A Place to Bury Strangers, Onwards to the Wall (2012)

The Brooklyn-based noise-rock band A Place to Bury Strangers released its Onwards to the Wall EP in 2012, the cover of which features two photographs of architectural structures placed side-by-side with the images converging at the center line. On the left is a tall office tower with clipped corners rising up behind a lower, two-story factory building with large windows and a domed skylight. On the right, its roofline exactly lining up with the angle of the office building to the left, is a partially ruined Puuc Maya structure identifiable as the Iglesia from Chichen Itza. The former is a generic glass-and-steel high-rise, one side of which practically disappears into the cloud-filled sky that is reflected in its curtain-wall windows. The latter is a much smaller building with a rubble and concrete core sheathed in a limestone veneer depicting monstrous deity masks and bands of step-frets.

11183_NO_HOLE Split Times

This pairing is first and foremost one of contrasts: modernity / antiquity, metal / stone, structural purity / profuse ornamentation, impersonal / spiritual, occupied / abandoned, the mundane / the exotic. The oppositional adjacency of these images establishes the Maya building as the antithesis of its neighbor, an effect that surely must have been a central consideration in the selection of this pairing. However, the contiguous nature of the roofline imposes a continuity between the structures, suggesting a syntactic move beyond opposition and towards synthesis.

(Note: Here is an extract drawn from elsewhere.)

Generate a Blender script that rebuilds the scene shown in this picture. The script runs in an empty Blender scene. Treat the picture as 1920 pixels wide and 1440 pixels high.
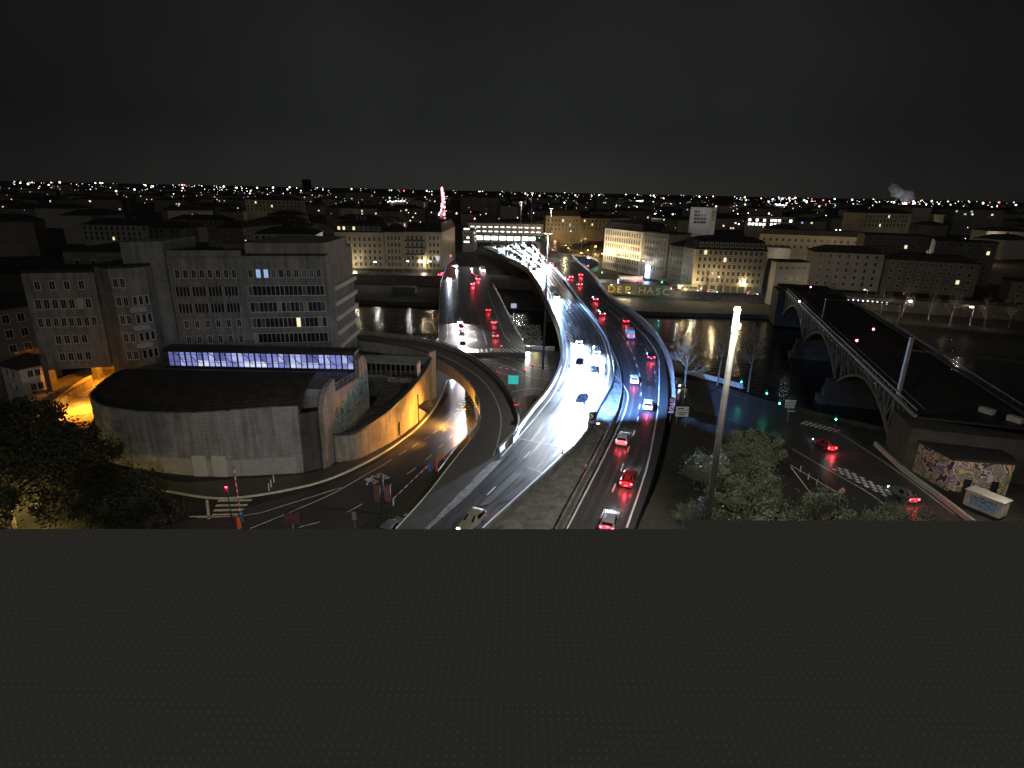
import bpy, bmesh, math, random
from mathutils import Vector, Matrix
R = math.radians
random.seed(7)
scene = bpy.context.scene
C = scene.collection

# ---------------------------------------------------------------- camera
FPX, PITCH, ROLL, CZ = 1091.0, R(18.4), R(1.2), 43.0
cam_d = bpy.data.cameras.new('camera'); cam = bpy.data.objects.new('camera', cam_d); C.objects.link(cam)
fwd = Vector((0, math.cos(PITCH), -math.sin(PITCH)))
r0 = Vector((1, 0, 0)); u0 = r0.cross(fwd)
rt = math.cos(ROLL)*r0 + math.sin(ROLL)*u0
upv = -math.sin(ROLL)*r0 + math.cos(ROLL)*u0
m = Matrix((rt, upv, -fwd)).transposed().to_4x4(); m.translation = Vector((0, 0, CZ))
cam.matrix_world = m
cam_d.sensor_width = 36; cam_d.lens = FPX/1920*36
cam_d.clip_start = 0.2; cam_d.clip_end = 30000
scene.camera = cam

# ---------------------------------------------------------------- world: night sky with a pale city glow low down
w = bpy.data.worlds.new("World"); scene.world = w; w.use_nodes = True
nt = w.node_tree; bg = nt.nodes['Background']
tc = nt.nodes.new('ShaderNodeTexCoord'); sx = nt.nodes.new('ShaderNodeSeparateXYZ')
rp = nt.nodes.new('ShaderNodeValToRGB'); rp.color_ramp.interpolation = 'EASE'
nt.links.new(tc.outputs['Generated'], sx.inputs[0]); nt.links.new(sx.outputs['Z'], rp.inputs[0])
els = rp.color_ramp.elements
els[0].position = 0.0; els[0].color = (.0215, .0215, .0205, 1)
els[1].position = 0.42; els[1].color = (.0078, .0080, .0078, 1)
e = els.new(0.10); e.color = (.0140, .0146, .0146, 1)
nz = nt.nodes.new('ShaderNodeTexNoise'); nz.inputs['Scale'].default_value = 1.6; nz.inputs['Detail'].default_value = 4
nt.links.new(tc.outputs['Generated'], nz.inputs['Vector'])
mr = nt.nodes.new('ShaderNodeMapRange'); mr.inputs['From Min'].default_value = .3; mr.inputs['From Max'].default_value = .7
mr.inputs['To Min'].default_value = .6; mr.inputs['To Max'].default_value = 1.35
nt.links.new(nz.outputs['Fac'], mr.inputs['Value'])
mx = nt.nodes.new('ShaderNodeVectorMath'); mx.operation = 'SCALE'
nt.links.new(rp.outputs['Color'], mx.inputs[0]); nt.links.new(mr.outputs[0], mx.inputs['Scale'])
ab = nt.nodes.new('ShaderNodeMath'); ab.operation = 'ABSOLUTE'; nt.links.new(sx.outputs['X'], ab.inputs[0])
az = nt.nodes.new('ShaderNodeMapRange'); az.interpolation_type = 'SMOOTHSTEP'; az.inputs['From Min'].default_value = .22; az.inputs['From Max'].default_value = .78; az.inputs['To Min'].default_value = 1.05; az.inputs['To Max'].default_value = .5
nt.links.new(ab.outputs[0], az.inputs['Value'])
mx2 = nt.nodes.new('ShaderNodeVectorMath'); mx2.operation = 'SCALE'; nt.links.new(mx.outputs[0], mx2.inputs[0]); nt.links.new(az.outputs[0], mx2.inputs['Scale'])
nt.links.new(mx2.outputs[0], bg.inputs['Color']); bg.inputs['Strength'].default_value = 1.0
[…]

As if we are looking through the veil of appearances to the underlying truth (similar to the effect produced by donning of the specially designed sunglasses in John Carpenter’s 1988 cult movie, They Live), the terrifying fanged deity heads on the Maya building are reconceived as personifications of the rapacity of Market Capitalism, the dominant ideology of Modernity. In this regard, the dizzyingly alien appearance of the Iglesia highlights the sublime alienation inherent in the impersonal office block, while the ruins of Classic Maya culture can be seen to presage the impending downfall of our current civilization.